== Objective ==
Starting at the top of the entries, restate word for word each line up to and including the one with "g.obj('strap', M['yellow'], hr)".

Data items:
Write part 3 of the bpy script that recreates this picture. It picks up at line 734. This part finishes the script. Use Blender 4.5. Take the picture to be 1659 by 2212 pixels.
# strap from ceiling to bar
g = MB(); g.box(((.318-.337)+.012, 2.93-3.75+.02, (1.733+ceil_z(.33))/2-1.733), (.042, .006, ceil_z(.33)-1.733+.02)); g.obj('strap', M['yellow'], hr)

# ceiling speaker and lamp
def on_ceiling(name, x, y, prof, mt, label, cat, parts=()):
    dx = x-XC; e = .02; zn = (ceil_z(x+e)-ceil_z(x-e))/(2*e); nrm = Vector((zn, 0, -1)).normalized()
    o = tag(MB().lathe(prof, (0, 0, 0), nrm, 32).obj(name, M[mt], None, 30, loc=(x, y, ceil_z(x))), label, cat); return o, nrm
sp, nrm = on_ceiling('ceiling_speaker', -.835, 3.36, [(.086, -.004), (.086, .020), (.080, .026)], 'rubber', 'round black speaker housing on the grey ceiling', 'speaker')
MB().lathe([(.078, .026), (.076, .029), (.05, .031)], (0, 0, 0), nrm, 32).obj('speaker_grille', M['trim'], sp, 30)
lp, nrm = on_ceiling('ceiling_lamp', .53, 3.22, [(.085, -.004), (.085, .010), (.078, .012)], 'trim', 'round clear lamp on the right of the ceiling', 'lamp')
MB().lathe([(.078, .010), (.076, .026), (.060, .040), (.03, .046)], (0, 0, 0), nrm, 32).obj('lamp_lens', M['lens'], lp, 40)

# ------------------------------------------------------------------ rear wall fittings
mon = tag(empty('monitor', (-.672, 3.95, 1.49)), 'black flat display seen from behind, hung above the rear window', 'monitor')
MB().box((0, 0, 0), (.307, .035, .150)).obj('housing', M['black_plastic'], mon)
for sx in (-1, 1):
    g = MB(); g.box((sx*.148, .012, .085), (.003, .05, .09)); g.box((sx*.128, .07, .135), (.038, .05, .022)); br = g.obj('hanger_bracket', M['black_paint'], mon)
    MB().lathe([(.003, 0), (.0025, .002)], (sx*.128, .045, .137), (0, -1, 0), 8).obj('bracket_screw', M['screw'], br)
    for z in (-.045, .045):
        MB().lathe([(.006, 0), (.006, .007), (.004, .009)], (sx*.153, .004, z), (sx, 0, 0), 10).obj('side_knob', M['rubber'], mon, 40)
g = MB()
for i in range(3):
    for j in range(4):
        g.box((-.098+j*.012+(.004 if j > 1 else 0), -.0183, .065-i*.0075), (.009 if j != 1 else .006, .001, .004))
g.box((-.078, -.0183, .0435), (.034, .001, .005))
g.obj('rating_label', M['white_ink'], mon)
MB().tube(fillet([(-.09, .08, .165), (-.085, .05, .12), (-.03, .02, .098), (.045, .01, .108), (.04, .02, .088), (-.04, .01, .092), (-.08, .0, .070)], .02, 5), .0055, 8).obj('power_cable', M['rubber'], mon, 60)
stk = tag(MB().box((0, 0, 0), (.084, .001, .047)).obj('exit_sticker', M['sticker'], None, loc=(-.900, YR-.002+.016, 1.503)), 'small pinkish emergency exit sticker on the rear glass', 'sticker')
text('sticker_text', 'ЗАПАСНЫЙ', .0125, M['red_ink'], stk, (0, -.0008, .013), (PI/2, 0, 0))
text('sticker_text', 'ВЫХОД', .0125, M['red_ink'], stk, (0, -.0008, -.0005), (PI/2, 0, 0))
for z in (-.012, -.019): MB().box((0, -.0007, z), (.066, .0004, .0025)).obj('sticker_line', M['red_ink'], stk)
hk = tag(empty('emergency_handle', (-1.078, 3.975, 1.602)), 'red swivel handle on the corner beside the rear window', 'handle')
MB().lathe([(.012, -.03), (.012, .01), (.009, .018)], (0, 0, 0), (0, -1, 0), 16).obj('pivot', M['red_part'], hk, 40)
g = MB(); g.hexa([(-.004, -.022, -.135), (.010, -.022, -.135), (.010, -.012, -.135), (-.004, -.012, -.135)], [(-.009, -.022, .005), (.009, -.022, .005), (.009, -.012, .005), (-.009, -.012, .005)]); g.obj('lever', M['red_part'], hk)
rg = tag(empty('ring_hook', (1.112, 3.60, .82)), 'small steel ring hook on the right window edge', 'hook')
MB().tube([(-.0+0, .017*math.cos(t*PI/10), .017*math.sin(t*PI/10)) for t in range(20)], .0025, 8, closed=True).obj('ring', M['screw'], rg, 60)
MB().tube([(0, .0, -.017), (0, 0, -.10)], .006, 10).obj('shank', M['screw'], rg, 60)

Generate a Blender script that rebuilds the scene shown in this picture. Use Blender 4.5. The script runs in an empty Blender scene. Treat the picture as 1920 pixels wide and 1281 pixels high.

== Output of the exercise ==
Write part 3 of the bpy script that recreates this picture. It picks up at line 734. This part finishes the script. Use Blender 4.5. Take the picture to be 1659 by 2212 pixels.
# strap from ceiling to bar
g = MB(); g.box(((.318-.337)+.012, 2.93-3.75+.02, (1.733+ceil_z(.33))/2-1.733), (.042, .006, ceil_z(.33)-1.733+.02)); g.obj('strap', M['yellow'], hr)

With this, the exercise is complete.